Saturday, February 26, 2011

So how has Abbotsbury Subtropical Gardens fared this winter?

Last weekend I made a visit to the subtropical gardens at Abbotsbury on the Dorset coast. These gardens must rank amongst my favourite gardens anywhere and I've been many times over the years. I was a little concerned about what state they would be in after the extreme cold in December, but I am pleased to report that considering how bad the cold was, things are still looking in incredibly good shape.

I don't have exact figures for just how cold the Abbotsbury gardens were in December, but I do know that they had snow lying for several days along with sub zero temperatures. Thanks to the remarkable microclimate that the gardens normally enjoy, whilst it must have been cold, they do seem to have escaped the type of devastation seen in other gardens around the country this year. I would be interested to see the temperatures that were recorded in the gardens.

Here are a few general observations:
  • All bananas have been cut to the ground, apart from 2 clumps that I saw which still had some remaining pseudostem.
  • The Dicksonia antarctica mostly still have green fronds. Some do look quite battered, and all appear flattened, presumably by the weight of the snow.
  • Several Cordyline australis have lost their growing points, but a good many look to be fine when viewed from ground level.
  • The worst impacted plants were the succulents. Numerous Agave species had died, and many others showed visible damage. Aloe striatula had suffered, but should be ok.
  • Most palms looked in better than expected condition, with the exception of Phoenix canariensis which had suffered burnt fronds. Spear pull had occurred on all the P. canariensis that I inspected.
Take a look at the following photos for a better idea or how the plants had fared:

Typical damage to an agave, most were damaged to some degree.

Brahea brandegeei looking healthy despite some burnt fronds. Some of this damage relates to last winters cold. Is this the largest Brahea brandegeei outside in the UK?

Brahea edulis growing on the Mediterranean bank looked badly scorched but should recover ok.

The various Butias had come through ok, apart from one Butia yatay that looked a bit sick. This one looked pristine.

Both of the large Butia capitata by the restaurant were in perfect shape. These are now growing into impressive palms.

This was labelled as Chamaedorea cataractarum.
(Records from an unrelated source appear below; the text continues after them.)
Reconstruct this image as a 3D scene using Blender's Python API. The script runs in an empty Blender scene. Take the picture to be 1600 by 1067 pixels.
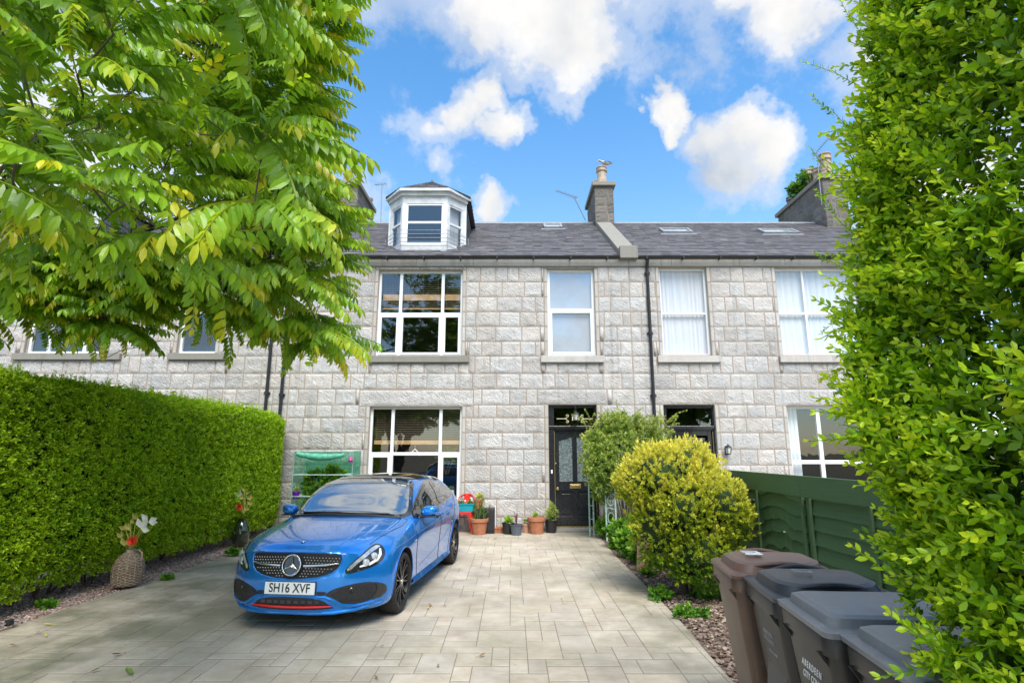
import bpy, bmesh, math, random
import numpy as np
from mathutils import Vector, Matrix, noise, geometry
from mathutils.bvhtree import BVHTree
R = math.radians; PI = math.pi
scene = bpy.context.scene
COL = scene.collection
# ------------------------------------------------------------------ camera
CAMZ = 1.76; PITCH = R(11.355); FPX = 850.6
cam_d = bpy.data.cameras.new('camera'); cam = bpy.data.objects.new('camera', cam_d); COL.objects.link(cam)
cam.location = (0, 0, CAMZ); cam.rotation_euler = (R(90) + PITCH, 0, 0)
cam_d.sensor_width = 36; cam_d.lens = 36 * FPX / 1600; cam_d.clip_start = 0.05; cam_d.clip_end = 3000
scene.camera = cam
# ------------------------------------------------------------------ view
scene.view_settings.view_transform = 'Standard'; scene.view_settings.look = 'None'
scene.view_settings.exposure = 1.30; scene.view_settings.gamma = 1
scene.cycles.max_bounces = 8; scene.cycles.transparent_max_bounces = 12
scene.cycles.diffuse_bounces = 5; scene.cycles.glossy_bounces = 3
# ------------------------------------------------------------------ sun
SUN_EL, SUN_AZ = 55, 168        # azimuth clockwise from +Y: behind the camera
sd = bpy.data.lights.new('sun', 'SUN'); sd.energy = 2.3; sd.angle = R(34); sd.color = (1, .95, .87)
sun = bpy.data.objects.new('sun', sd); COL.objects.link(sun)
sdir = Vector((math.sin(R(SUN_AZ)) * math.cos(R(SUN_EL)), math.cos(R(SUN_AZ)) * math.cos(R(SUN_EL)), math.sin(R(SUN_EL))))
sun.rotation_euler = sdir.to_track_quat('Z', 'Y').to_euler()
sun.location = sdir * 60

def ray(px, py):
    u = (px - 800) / FPX; v = -(py - 533.5) / FPX
    return Vector((u, math.cos(PITCH) - v * math.sin(PITCH), math.sin(PITCH) + v * math.cos(PITCH)))
def on_y(px, py, Y):
    d = ray(px, py); return Vector((0, 0, CAMZ)) + d * (Y / d.y)
def on_z(px, py, Z=0.0):
    d = ray(px, py); return Vector((0, 0, CAMZ)) + d * ((Z - CAMZ) / d.z)

# ------------------------------------------------------------------ world: sky with clouds
W = bpy.data.worlds.new('World'); scene.world = W; W.use_nodes = True
nt = W.node_tree; nt.nodes.clear()
def N(t, **k):
    n = nt.nodes.new(t)
    for a, b in k.items(): setattr(n, a, b)
    return n
def L(a, b): nt.links.new(a, b)
def setin(sock, v):
    if hasattr(v, 'is_linked') or isinstance(v, bpy.types.NodeSocket): nt.links.new(v, sock)
    else: sock.default_value = v
def mth(op, a, b=None, c=None, clamp=False):
    n = nt.nodes.new('ShaderNodeMath'); n.operation = op; n.use_clamp = clamp
    setin(n.inputs[0], a)
    if b is not None: setin(n.inputs[1], b)
    if c is not None: setin(n.inputs[2], c)
    return n.outputs[0]
def vmth(op, a, b=None, s=None):
    n = nt.nodes.new('ShaderNodeVectorMath'); n.operation = op
    setin(n.inputs[0], a)
    if b is not None: setin(n.inputs[1], b)
    if s is not None: setin(n.inputs['Scale'], s)
    return n.outputs['Value'] if op in ('DISTANCE', 'DOT_PRODUCT', 'LENGTH') else n.outputs[0]
def ramp(fac, stops, interp='LINEAR'):
    n = nt.nodes.new('ShaderNodeValToRGB'); n.color_ramp.interpolation = interp
    el = n.color_ramp.elements
    while len(el) < len(stops): el.new(.5)
    for e, (p, c) in zip(el, stops):
        e.position = p; e.color = (c, c, c, 1) if isinstance(c, (int, float)) else (*c, 1)
    setin(n.inputs[0], fac); return n.outputs[0]
def mixc(f, a, b, mode='MIX'):
    n = nt.nodes.new('ShaderNodeMix'); n.data_type = 'RGBA'; n.blend_type = mode
    setin(n.inputs[0], f); setin(n.inputs[6], a if not isinstance(a, tuple) else (*a, 1)); setin(n.inputs[7], b if not isinstance(b, tuple) else (*b, 1))
    return n.outputs[2]
def noisef(vec, scale, detail=4, rough=.55, dist=0, out=0):
    n = nt.nodes.new('ShaderNodeTexNoise'); n.inputs['Scale'].default_value = scale; n.inputs['Detail'].default_value = detail
    n.inputs['Roughness'].default_value = rough; n.inputs['Distortion'].default_value = dist
    if vec is not None: setin(n.inputs['Vector'], vec)
    return n.outputs[out]
tc = N('ShaderNodeTexCoord'); D = vmth('NORMALIZE', tc.outputs['Generated'])
sky = N('ShaderNodeTexSky', sky_type='NISHITA', sun_disc=False, sun_elevation=R(SUN_EL), sun_rotation=R(SUN_AZ))
sky.air_density = 1.0; sky.dust_density = 0.6; sky.ozone_density = 3.0
sep = N('ShaderNodeSeparateXYZ'); L(D, sep.inputs[0]); dz = sep.outputs[2]
tint = ramp(dz, [(0.0, (1.0, 1.02, 1.0)), (.40, (.72, .95, 1.0)), (.58, (.54, .90, 1.02)), (.85, (.42, .85, 1.0))])
skyc = mixc(1.0, sky.outputs[0], tint, 'MULTIPLY')
# clouds: puffs by direction, edges broken up with noise
warp = vmth('SUBTRACT', noisef(D, 3.2, 5, .6, 0, 1), (.5, .5, .5))
Dw = vmth('ADD', D, vmth('SCALE', warp, s=.20))
warp2 = vmth('SUBTRACT', noisef(D, 14, 4, .65, 0, 1), (.5, .5, .5))
Dw = vmth('ADD', Dw, vmth('SCALE', warp2, s=.075))
puffs = [(860, 15, .13, 1.25), (905, 85, .085, 1.2), (790, 5, .10, 1.1), (900, 125, .055, .8), (730, 25, .09, .62), (960, 5, .07, .6), (660, 25, .05, .35),
         (1045, 165, .036, 1.3), (1150, 195, .060, 1.3), (1190, 215, .060, 1.25), (1105, 215, .055, 1.0), (1130, 262, .070, .9), (1180, 255, .055, .85), (1080, 255, .04, .55),
         (1205, 5, .07, 1.15), (1140, -10, .06, .95), (1262, 25, .04, .8), (1260, -30, .07, .9),
         (720, 175, .06, .95), (755, 160, .05, 1.0), (795, 195, .045, 1.0), (690, 210, .06, .7), (650, 195, .06, .42), (660, 240, .05, .3), (705, 265, .04, .55),
         (775, 330, .050, .95), (720, 300, .05, .3), (640, 100, .08, .15), (560, 320, .09, .6), (430, 120, .14, .4), (250, 60, .2, .6), (100, 250, .35, .7), (560, 20, .08, .4),
         (1420, 60, .12, .9), (1500, 300, .2, .8), (900, 330, .05, .18), (1100, -300, .35, .8), (600, -300, .3, .8)]
dens = None
for (px, py, rad, amp) in puffs:
    c = ray(px, py).normalized()
    dd = vmth('DISTANCE', Dw, tuple(c))
    f = mth('MULTIPLY', mth('SUBTRACT', 1.0, mth('DIVIDE', dd, rad * 1.25), clamp=True), amp)
    dens = f if dens is None else mth('SMOOTH_MAX', dens, f, .12)
far_n = noisef(D, 2.1, 6, .6)
back = ramp(sep.outputs[1], [(.0, 1.0), (.25, 0.0)])        # the half of the sky behind the camera: broken cloud
farc = mth('MULTIPLY', ramp(far_n, [(.44, 0.0), (.62, .9)]), mth('MAXIMUM', back, ramp(dz, [(.78, 0.0), (.86, 1.3)])))
dens = mth('MAXIMUM', dens, farc)
fine = noisef(D, 11, 9, .66)
dens = mth('ADD', dens, mth('MULTIPLY', mth('SUBTRACT', fine, .5), .72))
cmask = ramp(dens, [(.17, 0.0), (.38, .42), (.60, .88), (.85, 1.0)], 'EASE')
shade_n = noisef(vmth('ADD', D, (.0, .0, .04)), 7, 5, .5)
cs = mth('MULTIPLY', mth('SUBTRACT', 1.0, mth('DIVIDE', vmth('DISTANCE', Dw, tuple(ray(1095, 278).normalized())), .13), clamp=True), .75)
cs = mth('ADD', cs, mth('MULTIPLY', ramp(shade_n, [(.42, 0.0), (.66, 1.0)]), .5), clamp=True)
ccol = mixc(cs, (1.0, .98, .95), (.46, .53, .62))
bg1 = N('ShaderNodeBackground'); bg2 = N('ShaderNodeBackground'); mx = N('ShaderNodeMixShader'); wo = N('ShaderNodeOutputWorld')
L(skyc, bg1.inputs[0]); bg1.inputs[1].default_value = .130
L(ccol, bg2.inputs[0]); bg2.inputs[1].default_value = .43
L(cmask, mx.inputs[0]); L(bg1.outputs[0], mx.inputs[1]); L(bg2.outputs[0], mx.inputs[2]); L(mx.outputs[0], wo.inputs[0])

# ------------------------------------------------------------------ materials
def new_mat(name):
    global nt
    m = bpy.data.materials.new(name); m.use_nodes = True; nt = m.node_tree; nt.nodes.clear()
    out = nt.nodes.new('ShaderNodeOutputMaterial'); p = nt.nodes.new('ShaderNodeBsdfPrincipled')
    nt.links.new(p.outputs[0], out.inputs[0])
    return m, p, out
def objco(scale=None):
    t = nt.nodes.new('ShaderNodeTexCoord')
    if scale is None: return t.outputs['Object']
    mp = nt.nodes.new('ShaderNodeMapping'); mp.inputs['Scale'].default_value = scale
    nt.links.new(t.outputs['Object'], mp.inputs[0]); return mp.outputs[0]
def bump(h, strength, dist, p):
    b = nt.nodes.new('ShaderNodeBump'); b.inputs['Strength'].default_value = strength; b.inputs['Distance'].default_value = dist
    setin(b.inputs['Height'], h); nt.links.new(b.outputs[0], p.inputs['Normal'])
def attr(name, out='Color'):
    a = nt.nodes.new('ShaderNodeAttribute'); a.attribute_name = name; return a.outputs[out]
def pset(p, **k):
    for a, b in k.items(): setin(p.inputs[a.replace('_', ' ')], b)
def simple(name, col, rough=.5, metal=0., var=.12, nscale=8, bumps=0., bscale=60, coat=0., spec=.5, bd=.004):
    m, p, o = new_mat(name)
    co = objco()
    n1 = noisef(co, nscale, 5, .6)
    c = mixc(ramp(n1, [(.3, 0.0), (.7, 1.0)]), tuple(x * (1 - var) for x in col), tuple(min(1, x * (1 + var)) for x in col))
    pset(p, Base_Color=c, Metallic=metal, Coat_Weight=coat, Specular_IOR_Level=spec)
    n2 = noisef(co, nscale * 3.1, 4, .6)
    setin(p.inputs['Roughness'], mth('ADD', rough, mth('MULTIPLY', mth('SUBTRACT', n2, .5), .18), clamp=True))
    if bumps: bump(noisef(co, bscale, 5, .6), bumps, bd, p)
    return m
M = {}
# granite, rock faced
def granite(name, base, dark, rockf, tintattr=True):
    m, p, o = new_mat(name); co = objco()
    sp = noisef(co, 95, 4, .8); c = mixc(ramp(sp, [(.38, 0.0), (.54, 1.0)]), dark, base)
    blot = noisef(co, 2.3, 5, .6); c = mixc(mth('MULTIPLY', ramp(blot, [(.45, 0.0), (.75, 1.0)]), .35), c, (.23, .215, .20))
    if tintattr: c = mixc(1.0, c, attr('tint'), 'MULTIPLY')
    stk = noisef(objco((6, 6, .35)), 1.0, 4, .6); c = mixc(mth('MULTIPLY', ramp(stk, [(.54, 0.0), (.74, 1.0)]), .42), c, (.17, .155, .14))
    pset(p, Base_Color=c, Roughness=.85, Specular_IOR_Level=.3)
    if rockf:
        mr_ = nt.nodes.new('ShaderNodeMapping'); mr_.inputs['Rotation'].default_value = (0, R(-40), 0); nt.links.new(objco(), mr_.inputs[0])
        mp = nt.nodes.new('ShaderNodeMapping'); mp.inputs['Scale'].default_value = (9, 18, 27); nt.links.new(mr_.outputs[0], mp.inputs[0])
        h = mth('ADD', mth('MULTIPLY', noisef(mp.outputs[0], 1.0, 4, .6, .8), 1.0), mth('MULTIPLY', noisef(co, 38, 4, .65), .7))
        bump(h, .9, .048, p)
    else: bump(noisef(co, 60, 5, .7), .35, .004, p)
    return m
M['rock'] = granite('rock faced granite', (.71, .675, .65), (.34, .325, .315), True)
M['ashlar'] = granite('dressed granite', (.56, .53, .495), (.36, .34, .32), False)
M['mortar'] = simple('lime mortar', (.35, .28, .225), .95, nscale=3, bumps=.4)
M['chimney'] = granite('chimney granite', (.25, .23, .205), (.12, .11, .105), True)
M['cope'] = granite('weathered coping', (.29, .275, .24), (.17, .16, .14), False, False)
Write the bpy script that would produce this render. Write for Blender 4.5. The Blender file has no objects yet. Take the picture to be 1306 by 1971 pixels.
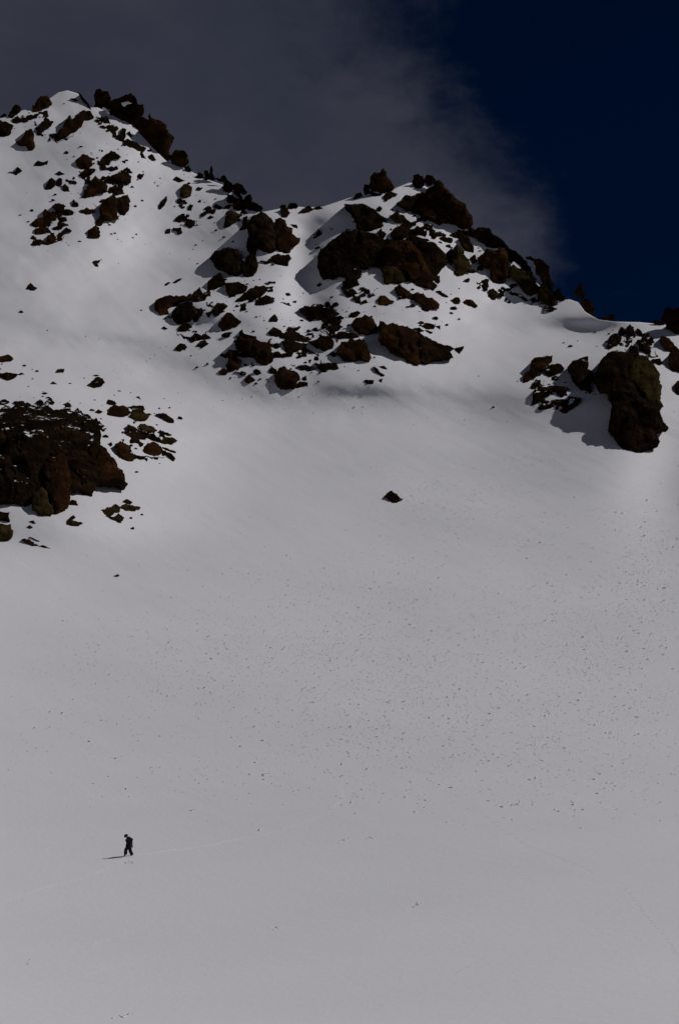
import bpy, math, random
import numpy as np
from mathutils import Vector, geometry
R = math.radians
scn = bpy.context.scene
COL = scn.collection

# ------------------------------------------------------------------ camera
EYE = 1.7
PITCH = R(15.0)
W0, H0 = 1306.0, 1971.0
F = H0 * 85.0 / 36.0                       # focal length in photograph pixels
cam_d = bpy.data.cameras.new('camera')
cam_d.sensor_fit = 'VERTICAL'; cam_d.sensor_height = 36.0; cam_d.lens = 85.0
cam_d.clip_start = 0.5; cam_d.clip_end = 20000
cam = bpy.data.objects.new('camera', cam_d); COL.objects.link(cam)
cam.location = (0, 0, EYE); cam.rotation_euler = (R(90) + PITCH, 0, 0)
scn.camera = cam

# ------------------------------------------------------------------ light
SUN_AZ, SUN_EL = R(70.0), R(48.0)          # measured clockwise from the view direction (+Y)
sun_dir = Vector((math.cos(SUN_EL) * math.sin(SUN_AZ), math.cos(SUN_EL) * math.cos(SUN_AZ), math.sin(SUN_EL)))
sd = bpy.data.lights.new('sun', 'SUN'); sd.energy = 5.0; sd.angle = R(0.53); sd.color = (1.0, 0.962, 0.945)
so = bpy.data.objects.new('sun', sd); COL.objects.link(so)
so.rotation_euler = (-sun_dir).to_track_quat('-Z', 'Y').to_euler(); so.location = (60, -20, 120)

scn.view_settings.view_transform = 'Standard'
scn.view_settings.look = 'None'
scn.view_settings.gamma = 1.0
scn.view_settings.use_curve_mapping = False
scn.view_settings.exposure = -1.08

def pix_dir(u, v):
    x = (u - W0 / 2) / F; y = (H0 / 2 - v) / F
    return Vector((x, math.cos(PITCH) - y * math.sin(PITCH), math.sin(PITCH) + y * math.cos(PITCH))).normalized()

def make_world():
    w = bpy.data.worlds.new('World'); scn.world = w; w.use_nodes = True
    nt = w.node_tree; nt.nodes.clear()
    N = nt.nodes.new; L = nt.links.new
    out = N('ShaderNodeOutputWorld'); bg = N('ShaderNodeBackground'); L(bg.outputs[0], out.inputs[0])
    bg.inputs['Strength'].default_value = 0.07
    sky = N('ShaderNodeTexSky'); sky.sky_type = 'NISHITA'; sky.sun_disc = False
    sky.sun_elevation = SUN_EL; sky.sun_rotation = SUN_AZ
    sky.altitude = 5000; sky.air_density = 0.13; sky.dust_density = 0.0; sky.ozone_density = 10.0
    hs = N('ShaderNodeHueSaturation'); hs.inputs['Saturation'].default_value = 1.30; L(sky.outputs[0], hs.inputs['Color'])      # deep high-altitude blue
    tc = N('ShaderNodeTexCoord')
    # a bank of thin grey cloud fills the half of the sky left of a great circle
    a = pix_dir(690, 0); b = pix_dir(1050, 500)
    nrm = a.cross(b).normalized()
    if nrm.dot(pix_dir(0, 200)) < 0: nrm = -nrm
    dot = N('ShaderNodeVectorMath'); dot.operation = 'DOT_PRODUCT'
    L(tc.outputs['Generated'], dot.inputs[0]); dot.inputs[1].default_value = nrm
    def noise(scale, detail, rough, off):
        m = N('ShaderNodeMapping'); m.inputs['Location'].default_value = off
        m.inputs['Scale'].default_value = (1, 1, 1.5)
        L(tc.outputs['Generated'], m.inputs['Vector'])
        n = N('ShaderNodeTexNoise'); n.inputs['Scale'].default_value = scale
        n.inputs['Detail'].default_value = detail; n.inputs['Roughness'].default_value = rough
        n.inputs['Distortion'].default_value = 0.35
        L(m.outputs[0], n.inputs['Vector']); return n.outputs['Fac']
    def math_(op, x, y=None, z=None):
        m = N('ShaderNodeMath'); m.operation = op
        for i, q in enumerate((x, y, z)):
            if q is None: continue
            if isinstance(q, (int, float)): m.inputs[i].default_value = q
            else: L(q, m.inputs[i])
        return m.outputs[0]
    n1 = noise(9.0, 7, 0.58, (3.1, 0.4, 1.7)); n2 = noise(22.0, 6, 0.6, (0.2, 5.0, 2.2)); n3 = noise(5.0, 5, 0.55, (7.7, 1.3, 0.2))
    e = math_('MULTIPLY_ADD', math_('SUBTRACT', n1, 0.5), 0.15, dot.outputs['Value'])
    e = math_('MULTIPLY_ADD', math_('SUBTRACT', n2, 0.5), 0.06, e)
    mr = N('ShaderNodeMapRange'); mr.interpolation_type = 'SMOOTHSTEP'
    mr.inputs['From Min'].default_value = -0.022; mr.inputs['From Max'].default_value = 0.04
    L(e, mr.inputs['Value'])
    dens = N('ShaderNodeMapRange'); dens.inputs['From Min'].default_value = 0.3; dens.inputs['From Max'].default_value = 0.72
    dens.inputs['To Min'].default_value = 0.62; dens.inputs['To Max'].default_value = 1.0; L(n3, dens.inputs['Value'])
    fac = math_('MULTIPLY', mr.outputs[0], dens.outputs[0])
    cc = N('ShaderNodeMixRGB'); cc.inputs[1].default_value = (1.0, 1.12, 1.7, 1); cc.inputs[2].default_value = (1.68, 1.78, 2.25, 1)
    bm = N('ShaderNodeMapRange'); bm.inputs['From Min'].default_value = 0.33; bm.inputs['From Max'].default_value = 0.7
    L(noise(7.0, 7, 0.6, (1.7, 2.9, 9.2)), bm.inputs['Value']); L(bm.outputs[0], cc.inputs[0])
    mix = N('ShaderNodeMixRGB'); L(fac, mix.inputs[0]); L(hs.outputs[0], mix.inputs[1]); L(cc.outputs[0], mix.inputs[2])
    L(mix.outputs[0], bg.inputs['Color'])
make_world()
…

If true, it is amazing that it is still alive. I suspect it is actually Chamaedorea microspadix.

Cordyline indivisia

Cordyline 'kaspar' looked better than after last winter

Numerous Jubaea chilensis had sailed through the cold ok

Every Phoenix canariensis had severe damage. The spears of all that I was able to inspect had pulled, and all had bad damage to their fronds.

Schefflera macrophylla (I am not sure when this was planted as I don't remember seeing it last year. It's not a plant that is easily missed!)

Perhaps unsurprisingly Trachycarpus martianus had bad frond damage

Another Trachycarpus martianus, this one was more sheltered by taller planting and had not suffered so badly.

The many Dicksonia antarctica were mostly still green, although all looked flattened. Presumably due to the weight of the snow in December.

Every Chamaerops humilis looked ok, but several Washingtonia's were not in good condition. Hopefully these will recover during the summer

X Butiagras nabonnandii - I was very pleased to see that this had made it through with only some minor leaf burn
Lastly, this Beaucarnea had not made it. The Cycas revoluta and Echium wildpretii were looking well.


  1. That Agave looks to be a goner. I've lost a lot of them. Is Dorset really subtropical?

  2. Our winter wasn't too bad this year, but last year was exceptionally cold and killed off a lot of things. But a lot of pests too - it was a remarkably good summer.

    Found your blog listed on Blotanical and left you a message there too.

  3. I hope that most of the damaged plants could recover! I lost several agaves and one of my fatsias looks bad.
    Welcome to Blotanical!

  4. Very very nice plants. I love it. All those tropical plants and the way it's planted is very inspiring. Thank you.

  5. Hi Jordon,

    Thanks for your comment. The agave is probably a gonner, but may survive providing rot doesn't set in and the growing point as not been too badly damaged.

    Dorset is not sub-tropical, but Abbotsbury gardens are about as close as we get here in the UK. Most winters agave and similar plants survive in sheltered locations such as this. This winter has been somewhat colder than most!